[OS X TeX] eBooks with LaTex and ... ?
Axel Kielhorn
tex at axelkielhorn.de
Sun Jan 29 06:25:38 EST 2012
Am 28.01.2012 um 17:27 schrieb David Derbes:
> For several years now I've been working on the Great American Teach Yourself Physics text which I plan to give away on line. It's all in LaTeX (of course), with diagrams via Mathematica and Illustrator.
>
> Since I expect that readers (if any) will probably read it electronically, it would be helpful to include dynamic illustrations (as you might expect, there's quite a bit of basic calculus in it).
Dynamic illustration sounds nice, but there are few ebook readers capable of handling that.
You are limiting the audience to iBook, Kindle Fire and Android tablet users.
Most ebook readers are rather underpowered and eInk isn't suitable for animation.
> My interest was increased by the recent release of Apple's iBooks Author.
I haven't used it yet (being still on Snow Leopard), but you should keep in mind that this is a commercial tool by one company designed to created profit for that company.
It is not an open/free/libre eBook creator.
> So I'm looking into various formats.
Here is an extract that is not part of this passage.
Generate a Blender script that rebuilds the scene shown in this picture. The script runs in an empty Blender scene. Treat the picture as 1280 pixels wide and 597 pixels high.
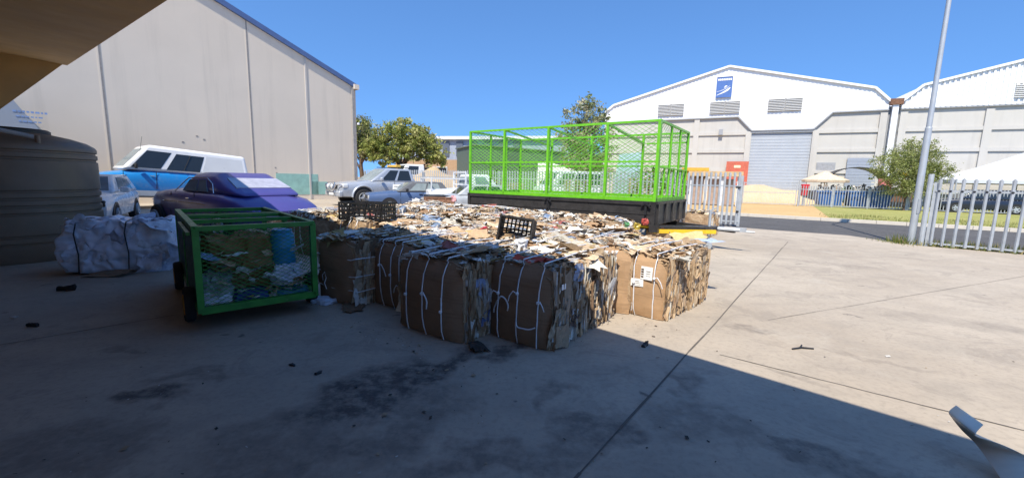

It then occurred to me that quite a bit of expertise was to be found right here.
> The early indications with respect to Apple's Author are not good. There seems to be no LaTeX support at all.
This is hardly a surprise.
> There are also noxious aspects to the End User License Agreement;
Which shouldn't bother you if you want to give it away.
> Maybe this is simply an idea that has yet to be well implemented. I'm hoping for an Open Source ebook creator that supports LaTeX and execution of some sort of code, maybe Python. If there isn't such a tool, maybe someone is working on one?
That depends on your definition of "supports".
About a year ago, I accidentally discovered pandoc.
http://johnmacfarlane.net/pandoc/
It is basically a markdown to anything converter.
In addition to markdown it handles raw LaTeX, thus math can be set using LaTeX (and AMS) environments.
In addition to LaTeX and ePub it will create odt, docx or docbook output.
How much math survives depends on the output format. (This may be bad news for ePub output.)
There is even a LaTeX reader which can be used to convert the original LaTeX document to markdown. But be prepared to lose math, images and tables.
There is an article in the TUGboat 32:3 (2011) that describes the use of pandoc to generate LaTeX output.
(There are articles about converting LaTeX to ePub and using PDF on various ebook readers as well.)